De Compagnons kochten deze strook grond aan en er kwamen vijf huizen op te staan - op die plaats is nu de westelijke gevelwand van de Vleesmarkt (ten zuiden van bakker Leenes). Een deel van die grote strook land werd aan Jacob Buijrevelt gegeven, die veenmeier van de Compagnie was en voor het graven van de Compagnonsvaart zorg droeg. Zijn gebied strekte zich uit ten oosten van de Vleesmarkt, tussen de Lindegracht en de Kerkstraat, die toen nog "wechg van Geerts Willigen" genoemd werd.

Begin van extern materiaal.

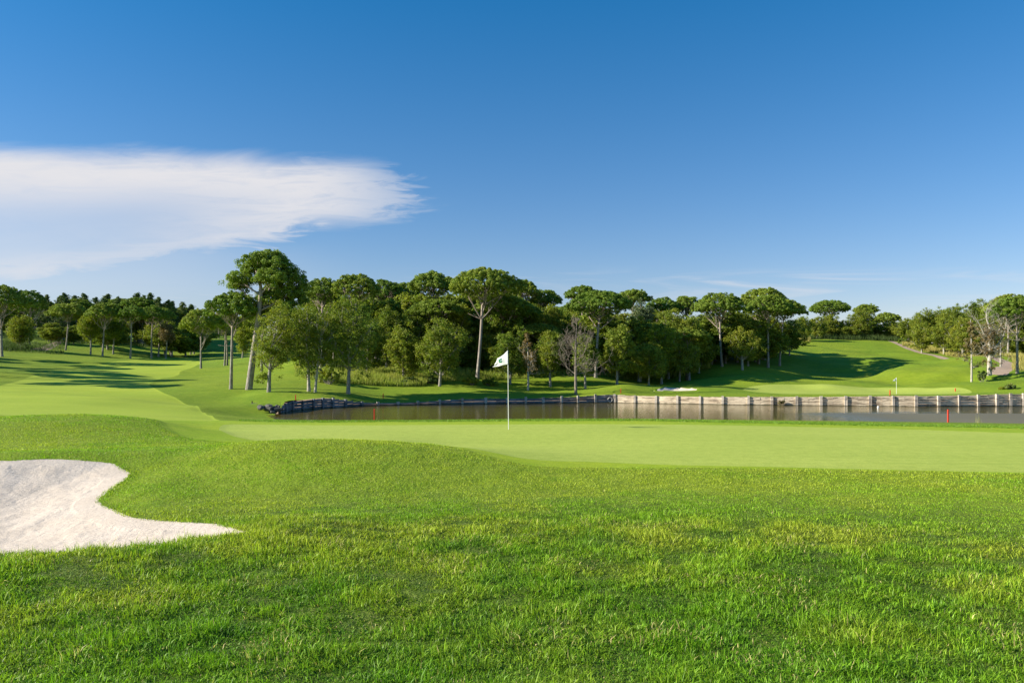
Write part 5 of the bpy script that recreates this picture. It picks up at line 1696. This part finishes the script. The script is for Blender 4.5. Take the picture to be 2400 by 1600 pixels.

Op dit terrein stond ook de boerderij van Buijrevelt en in 1587 gaven enkele van de Compagnons (aan wie het eigendom was teruggevallen) aan Jan Corsz. een stuk grond in erfpacht, waarop een groot huis (hoek Vleesmarkt / Lindegracht) en enkele kleinere stonden en die op Buerevelts hofstede en Geerts Willigen waren gelegen (oostrand van de Oude Koemarkt / Vleesmarkt). Er moeten al vrij snel enige huizen aan de latere Lindegracht hebben gestaan, daar er in 1594 al sprake is van een noord-zuid lopende steeg op Buerevelts hofstede. In ditzelfde gebied moeten ook de brouwerij van de Compagnie, met het kantoortje van Octavianus, hebben gelegen. Bij een deling in de Compagnie, die regelmatig nodig was om duidelijk te maken wie nu welk aandeel in het totaal bezat is in 1571 opgemaakt, toen bestond de brouwerij al. Waarschijnlijk is die een van de eerste voorzieningen geweest, die de Heren voor de arbeiders lieten bouwen, omdat bier zowat de enige drank was die men zonder gevaar voor de gezondheid kon drinken
Aan het latere Van Harenspad stonden in 1571 ook enkele huizen van belang. Vanaf de Hoofdbrug was het eerste dat van Gerrijt Craack, welk huis met sloten was omringd en waarbij ook het boerenbedrijf zal zijn uitgeoefend. Craack was ook in dienst van de Veencompagnie en is de voorvader van het latere zo belangrijke geslacht Crack. Daar hij voor 1566 al was overleden en nu alleen zijn nabestaanden het huis nog bewoonden, werd het toegewezen aan mevrouw Van Loo, de weduwe van Pieter Van Dekema. ( hiernaast het wapen van Dekema)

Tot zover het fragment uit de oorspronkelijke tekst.